▶ **WHAT IS NEEDED**
Type again, exactly, the lines below from the start through the line that includes "scene.camera = cam".

┌────────

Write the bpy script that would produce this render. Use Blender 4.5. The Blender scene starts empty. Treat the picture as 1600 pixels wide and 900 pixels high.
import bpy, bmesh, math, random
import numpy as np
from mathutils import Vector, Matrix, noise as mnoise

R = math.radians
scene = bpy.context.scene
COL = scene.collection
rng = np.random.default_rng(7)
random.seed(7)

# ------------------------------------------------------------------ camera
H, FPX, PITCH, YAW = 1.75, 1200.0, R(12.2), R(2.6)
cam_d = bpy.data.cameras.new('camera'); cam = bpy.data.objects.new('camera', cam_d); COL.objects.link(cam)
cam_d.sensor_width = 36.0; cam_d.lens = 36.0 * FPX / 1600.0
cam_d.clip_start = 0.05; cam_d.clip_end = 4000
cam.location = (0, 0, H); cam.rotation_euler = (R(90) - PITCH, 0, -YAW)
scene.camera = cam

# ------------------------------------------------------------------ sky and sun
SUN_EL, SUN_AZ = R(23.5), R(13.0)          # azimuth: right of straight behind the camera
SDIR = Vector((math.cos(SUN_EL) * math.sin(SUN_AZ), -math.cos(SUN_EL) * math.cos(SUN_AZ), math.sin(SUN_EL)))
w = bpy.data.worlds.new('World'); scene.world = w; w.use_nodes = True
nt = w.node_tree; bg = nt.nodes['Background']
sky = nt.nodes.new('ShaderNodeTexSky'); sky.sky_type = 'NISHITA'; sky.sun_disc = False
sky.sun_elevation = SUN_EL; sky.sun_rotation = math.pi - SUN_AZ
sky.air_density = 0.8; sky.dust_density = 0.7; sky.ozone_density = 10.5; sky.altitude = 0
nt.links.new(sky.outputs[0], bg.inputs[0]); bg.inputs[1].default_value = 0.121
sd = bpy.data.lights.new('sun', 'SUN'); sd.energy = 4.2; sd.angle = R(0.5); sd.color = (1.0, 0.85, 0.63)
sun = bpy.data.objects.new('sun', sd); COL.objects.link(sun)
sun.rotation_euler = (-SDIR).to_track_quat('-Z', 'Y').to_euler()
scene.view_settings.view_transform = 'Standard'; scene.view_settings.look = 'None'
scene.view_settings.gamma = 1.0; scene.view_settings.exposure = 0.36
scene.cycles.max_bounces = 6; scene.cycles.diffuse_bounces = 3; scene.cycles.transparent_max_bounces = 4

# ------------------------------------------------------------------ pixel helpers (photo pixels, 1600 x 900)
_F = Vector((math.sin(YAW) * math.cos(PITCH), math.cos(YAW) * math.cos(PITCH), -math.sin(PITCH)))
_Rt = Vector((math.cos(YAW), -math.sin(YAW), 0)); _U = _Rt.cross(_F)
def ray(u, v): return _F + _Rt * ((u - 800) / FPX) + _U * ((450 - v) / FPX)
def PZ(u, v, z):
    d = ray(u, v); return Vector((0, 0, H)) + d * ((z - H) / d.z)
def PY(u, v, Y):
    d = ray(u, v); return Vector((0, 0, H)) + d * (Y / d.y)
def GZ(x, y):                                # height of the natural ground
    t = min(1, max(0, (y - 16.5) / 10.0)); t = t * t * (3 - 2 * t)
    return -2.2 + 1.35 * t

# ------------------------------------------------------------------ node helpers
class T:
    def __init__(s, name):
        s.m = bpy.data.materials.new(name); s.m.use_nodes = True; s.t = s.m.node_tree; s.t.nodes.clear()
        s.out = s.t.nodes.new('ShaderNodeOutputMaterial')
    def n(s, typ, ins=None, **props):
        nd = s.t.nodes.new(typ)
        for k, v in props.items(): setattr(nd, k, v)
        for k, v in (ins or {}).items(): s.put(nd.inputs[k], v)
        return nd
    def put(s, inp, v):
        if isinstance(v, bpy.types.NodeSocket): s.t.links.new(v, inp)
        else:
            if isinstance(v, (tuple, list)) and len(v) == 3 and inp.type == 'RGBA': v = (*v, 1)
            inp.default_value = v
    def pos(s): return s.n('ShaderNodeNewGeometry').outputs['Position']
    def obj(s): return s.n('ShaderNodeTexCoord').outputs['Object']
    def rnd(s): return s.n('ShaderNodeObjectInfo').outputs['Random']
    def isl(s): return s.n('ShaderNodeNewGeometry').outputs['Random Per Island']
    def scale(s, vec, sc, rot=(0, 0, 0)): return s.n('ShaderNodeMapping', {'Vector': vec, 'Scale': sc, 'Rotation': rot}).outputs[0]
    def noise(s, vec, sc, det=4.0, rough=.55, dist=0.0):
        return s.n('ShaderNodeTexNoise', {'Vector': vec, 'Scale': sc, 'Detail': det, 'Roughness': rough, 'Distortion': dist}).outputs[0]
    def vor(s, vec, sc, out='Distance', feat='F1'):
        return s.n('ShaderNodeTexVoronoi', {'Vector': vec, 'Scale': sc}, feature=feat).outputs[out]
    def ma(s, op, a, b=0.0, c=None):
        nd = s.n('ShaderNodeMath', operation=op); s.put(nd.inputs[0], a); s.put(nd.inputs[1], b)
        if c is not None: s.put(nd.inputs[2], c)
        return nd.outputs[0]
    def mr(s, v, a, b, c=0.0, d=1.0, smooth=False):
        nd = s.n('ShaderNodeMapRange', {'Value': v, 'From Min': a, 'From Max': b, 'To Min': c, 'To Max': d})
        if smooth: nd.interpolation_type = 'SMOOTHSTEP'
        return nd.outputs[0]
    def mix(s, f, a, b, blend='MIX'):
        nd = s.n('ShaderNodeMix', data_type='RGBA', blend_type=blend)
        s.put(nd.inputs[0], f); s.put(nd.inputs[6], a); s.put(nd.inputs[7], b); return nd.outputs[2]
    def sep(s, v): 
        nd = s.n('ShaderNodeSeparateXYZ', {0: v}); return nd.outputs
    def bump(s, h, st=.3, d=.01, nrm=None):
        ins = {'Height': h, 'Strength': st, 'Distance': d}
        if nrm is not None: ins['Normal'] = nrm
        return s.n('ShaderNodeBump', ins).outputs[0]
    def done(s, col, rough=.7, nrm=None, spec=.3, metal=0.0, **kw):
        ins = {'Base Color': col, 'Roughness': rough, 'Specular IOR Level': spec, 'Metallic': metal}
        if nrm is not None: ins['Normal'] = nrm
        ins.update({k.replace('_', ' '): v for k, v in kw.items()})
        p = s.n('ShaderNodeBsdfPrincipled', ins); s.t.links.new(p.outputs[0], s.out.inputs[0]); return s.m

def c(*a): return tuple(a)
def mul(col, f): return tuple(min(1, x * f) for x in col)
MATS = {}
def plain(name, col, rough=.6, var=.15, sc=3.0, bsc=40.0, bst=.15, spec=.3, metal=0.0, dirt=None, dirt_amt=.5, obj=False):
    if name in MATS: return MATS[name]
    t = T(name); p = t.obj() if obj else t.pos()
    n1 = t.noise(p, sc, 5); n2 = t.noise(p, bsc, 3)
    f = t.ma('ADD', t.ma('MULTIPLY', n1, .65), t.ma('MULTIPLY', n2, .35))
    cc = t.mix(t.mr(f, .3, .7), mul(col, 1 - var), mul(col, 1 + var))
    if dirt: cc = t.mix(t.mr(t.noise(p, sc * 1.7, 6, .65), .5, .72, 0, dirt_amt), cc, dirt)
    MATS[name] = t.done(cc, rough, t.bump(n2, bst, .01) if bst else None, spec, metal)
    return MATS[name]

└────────

▶ **RESULT OF THE TASK**
Write the bpy script that would produce this render. Use Blender 4.5. The Blender scene starts empty. Treat the picture as 1600 pixels wide and 900 pixels high.
import bpy, bmesh, math, random
import numpy as np
from mathutils import Vector, Matrix, noise as mnoise

R = math.radians
scene = bpy.context.scene
COL = scene.collection
rng = np.random.default_rng(7)
random.seed(7)

# ------------------------------------------------------------------ camera
H, FPX, PITCH, YAW = 1.75, 1200.0, R(12.2), R(2.6)
cam_d = bpy.data.cameras.new('camera'); cam = bpy.data.objects.new('camera', cam_d); COL.objects.link(cam)
cam_d.sensor_width = 36.0; cam_d.lens = 36.0 * FPX / 1600.0
cam_d.clip_start = 0.05; cam_d.clip_end = 4000
cam.location = (0, 0, H); cam.rotation_euler = (R(90) - PITCH, 0, -YAW)
scene.camera = cam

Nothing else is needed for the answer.